> [What is being asked]: Output every line below exactly.

-----

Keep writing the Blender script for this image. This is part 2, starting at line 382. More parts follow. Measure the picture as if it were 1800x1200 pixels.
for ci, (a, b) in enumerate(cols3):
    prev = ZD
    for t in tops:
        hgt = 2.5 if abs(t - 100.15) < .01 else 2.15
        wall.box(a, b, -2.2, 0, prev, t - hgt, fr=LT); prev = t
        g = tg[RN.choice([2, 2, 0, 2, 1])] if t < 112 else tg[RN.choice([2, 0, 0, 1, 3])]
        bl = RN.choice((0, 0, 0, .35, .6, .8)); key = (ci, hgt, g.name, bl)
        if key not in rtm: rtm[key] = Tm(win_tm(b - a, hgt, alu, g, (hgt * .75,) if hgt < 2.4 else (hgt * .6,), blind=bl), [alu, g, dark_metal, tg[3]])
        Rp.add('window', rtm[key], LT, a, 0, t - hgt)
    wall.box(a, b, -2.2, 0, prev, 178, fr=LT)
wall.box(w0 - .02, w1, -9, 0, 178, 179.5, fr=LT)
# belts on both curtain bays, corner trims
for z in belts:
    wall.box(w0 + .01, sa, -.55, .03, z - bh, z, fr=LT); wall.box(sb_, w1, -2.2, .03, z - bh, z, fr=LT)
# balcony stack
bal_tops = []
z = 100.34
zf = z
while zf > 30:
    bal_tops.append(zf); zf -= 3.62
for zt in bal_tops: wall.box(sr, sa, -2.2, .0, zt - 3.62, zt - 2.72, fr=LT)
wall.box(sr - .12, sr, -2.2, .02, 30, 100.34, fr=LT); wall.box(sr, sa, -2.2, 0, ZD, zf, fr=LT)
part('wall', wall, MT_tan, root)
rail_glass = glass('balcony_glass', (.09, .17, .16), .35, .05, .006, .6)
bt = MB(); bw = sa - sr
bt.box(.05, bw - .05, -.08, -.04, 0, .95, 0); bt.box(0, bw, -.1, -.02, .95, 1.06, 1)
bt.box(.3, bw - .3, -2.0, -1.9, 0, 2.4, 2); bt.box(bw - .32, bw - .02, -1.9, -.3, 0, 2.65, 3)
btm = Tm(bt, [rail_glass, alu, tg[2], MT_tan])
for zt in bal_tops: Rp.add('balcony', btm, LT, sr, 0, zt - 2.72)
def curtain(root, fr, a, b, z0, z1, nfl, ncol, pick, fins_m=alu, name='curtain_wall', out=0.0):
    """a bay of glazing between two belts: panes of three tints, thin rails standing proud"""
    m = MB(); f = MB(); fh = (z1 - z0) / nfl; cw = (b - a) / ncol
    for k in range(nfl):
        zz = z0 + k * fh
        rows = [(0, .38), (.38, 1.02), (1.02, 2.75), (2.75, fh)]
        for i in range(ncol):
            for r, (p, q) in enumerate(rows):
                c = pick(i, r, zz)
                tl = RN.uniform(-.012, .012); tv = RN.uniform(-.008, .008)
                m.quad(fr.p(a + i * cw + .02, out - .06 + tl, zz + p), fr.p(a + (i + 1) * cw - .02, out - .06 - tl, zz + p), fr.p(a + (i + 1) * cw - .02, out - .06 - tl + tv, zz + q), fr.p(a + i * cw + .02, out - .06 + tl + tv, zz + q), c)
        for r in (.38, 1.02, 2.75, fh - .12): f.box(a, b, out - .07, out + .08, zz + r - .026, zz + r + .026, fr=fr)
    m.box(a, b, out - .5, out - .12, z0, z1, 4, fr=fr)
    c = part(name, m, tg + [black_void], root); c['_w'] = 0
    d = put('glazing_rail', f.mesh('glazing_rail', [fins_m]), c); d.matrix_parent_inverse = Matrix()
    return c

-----

> [Task solution]:
Keep writing the Blender script for this image. This is part 2, starting at line 382. More parts follow. Measure the picture as if it were 1800x1200 pixels.
for ci, (a, b) in enumerate(cols3):
    prev = ZD
    for t in tops:
        hgt = 2.5 if abs(t - 100.15) < .01 else 2.15
        wall.box(a, b, -2.2, 0, prev, t - hgt, fr=LT); prev = t
        g = tg[RN.choice([2, 2, 0, 2, 1])] if t < 112 else tg[RN.choice([2, 0, 0, 1, 3])]
        bl = RN.choice((0, 0, 0, .35, .6, .8)); key = (ci, hgt, g.name, bl)
        if key not in rtm: rtm[key] = Tm(win_tm(b - a, hgt, alu, g, (hgt * .75,) if hgt < 2.4 else (hgt * .6,), blind=bl), [alu, g, dark_metal, tg[3]])
        Rp.add('window', rtm[key], LT, a, 0, t - hgt)
    wall.box(a, b, -2.2, 0, prev, 178, fr=LT)
wall.box(w0 - .02, w1, -9, 0, 178, 179.5, fr=LT)
# belts on both curtain bays, corner trims
for z in belts:
    wall.box(w0 + .01, sa, -.55, .03, z - bh, z, fr=LT); wall.box(sb_, w1, -2.2, .03, z - bh, z, fr=LT)
# balcony stack
bal_tops = []
z = 100.34
zf = z
while zf > 30:
    bal_tops.append(zf); zf -= 3.62
for zt in bal_tops: wall.box(sr, sa, -2.2, .0, zt - 3.62, zt - 2.72, fr=LT)
wall.box(sr - .12, sr, -2.2, .02, 30, 100.34, fr=LT); wall.box(sr, sa, -2.2, 0, ZD, zf, fr=LT)
part('wall', wall, MT_tan, root)
rail_glass = glass('balcony_glass', (.09, .17, .16), .35, .05, .006, .6)
bt = MB(); bw = sa - sr
bt.box(.05, bw - .05, -.08, -.04, 0, .95, 0); bt.box(0, bw, -.1, -.02, .95, 1.06, 1)
bt.box(.3, bw - .3, -2.0, -1.9, 0, 2.4, 2); bt.box(bw - .32, bw - .02, -1.9, -.3, 0, 2.65, 3)
btm = Tm(bt, [rail_glass, alu, tg[2], MT_tan])
for zt in bal_tops: Rp.add('balcony', btm, LT, sr, 0, zt - 2.72)
def curtain(root, fr, a, b, z0, z1, nfl, ncol, pick, fins_m=alu, name='curtain_wall', out=0.0):
    """a bay of glazing between two belts: panes of three tints, thin rails standing proud"""
    m = MB(); f = MB(); fh = (z1 - z0) / nfl; cw = (b - a) / ncol
    for k in range(nfl):
        zz = z0 + k * fh
        rows = [(0, .38), (.38, 1.02), (1.02, 2.75), (2.75, fh)]
        for i in range(ncol):
            for r, (p, q) in enumerate(rows):
                c = pick(i, r, zz)
                tl = RN.uniform(-.012, .012); tv = RN.uniform(-.008, .008)
                m.quad(fr.p(a + i * cw + .02, out - .06 + tl, zz + p), fr.p(a + (i + 1) * cw - .02, out - .06 - tl, zz + p), fr.p(a + (i + 1) * cw - .02, out - .06 - tl + tv, zz + q), fr.p(a + i * cw + .02, out - .06 + tl + tv, zz + q), c)
        for r in (.38, 1.02, 2.75, fh - .12): f.box(a, b, out - .07, out + .08, zz + r - .026, zz + r + .026, fr=fr)
    m.box(a, b, out - .5, out - .12, z0, z1, 4, fr=fr)
    c = part(name, m, tg + [black_void], root); c['_w'] = 0
    d = put('glazing_rail', f.mesh('glazing_rail', [fins_m]), c); d.matrix_parent_inverse = Matrix()
    return c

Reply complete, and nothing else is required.